Will see i don't have now much time to explain whole procedure but simply CBR/ABR/VBR vs CBR/ABR/VBR

 

New Listening Test

Reply #73
This approach would make sense if and only if all encoders used same bit-allocation methods, but it is not true.

So, therefore - if you compare Vorbis and WMA to, say, AAC - only measure you would have is average bit rate, total - since bit rate allocations and strategies between these algorithms differ too much.

Regarding AAC vs. AAC - I dunno, only implementation capable of doing CBR, VBR and ABR is Nero - so, you either have to cripple Nero's  encoder - or you don't have too much to test anyway.

New Listening Test

Reply #74
Jesus, I wasn't at home one day and look at this monster!
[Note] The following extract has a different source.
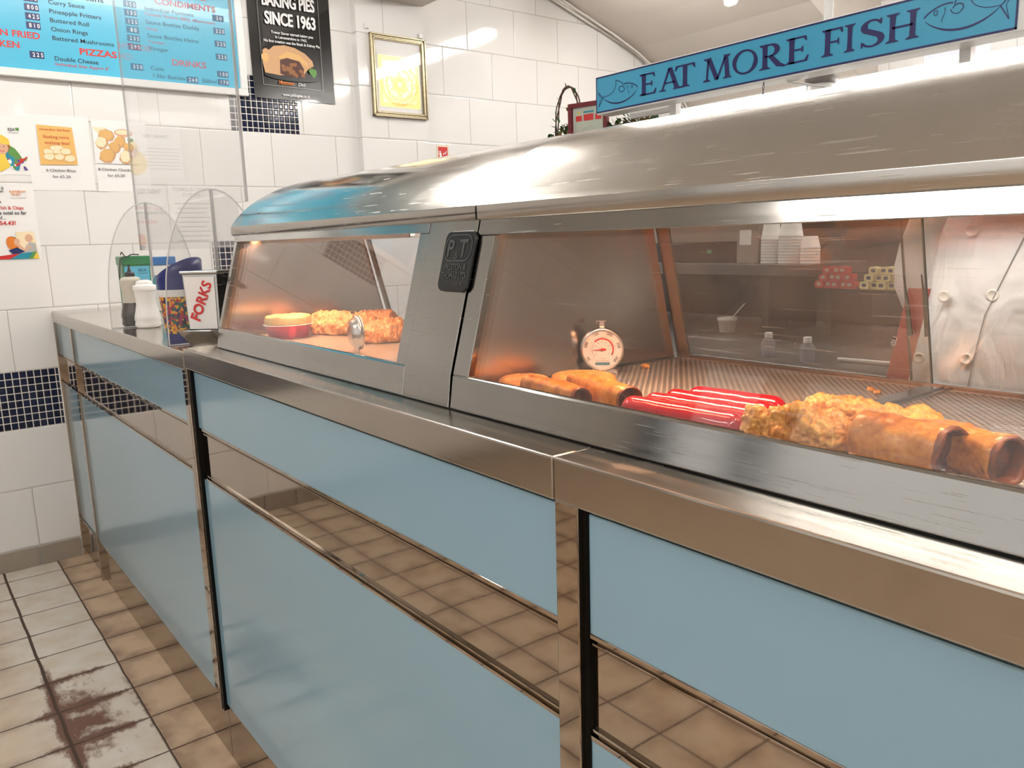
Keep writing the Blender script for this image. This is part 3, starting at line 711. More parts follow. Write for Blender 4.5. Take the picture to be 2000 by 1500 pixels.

I would follow by a third listening test at 48 kbps. We did pre-tests for Nero AAC then for AAC; the logical new step should be a multiformat test (AAC vs others).
What I'd like to see is the reproduction of the same testing conditions as previous test:
• same anchors
• same samples

Why?
— for curiosity first: it would be nice to see if the same results are reproducible when testing conditions are the same.
— because the previous conditions were apparently very-well balanced. The test ended with both anchors on the extreme position in the scale and all contenders were located on the middle. HE-AAC is, in one sense, like a third anchor: a mid-anchor. Not bad, not good: something exactly in the middle. I'd like to see the position of different contenders in a scale filled by these three references/anchors.
I'm not sure that I'm clear... 

Nevertheless, a new ABC/HR software using MUSHRA arrangement is something I really like to experiment first.


I see one problem - it is possible that some encoders are now tuned to work well with these samples. Choosing (some) new samples can rule out the possibility of testing samples that were used for tuning.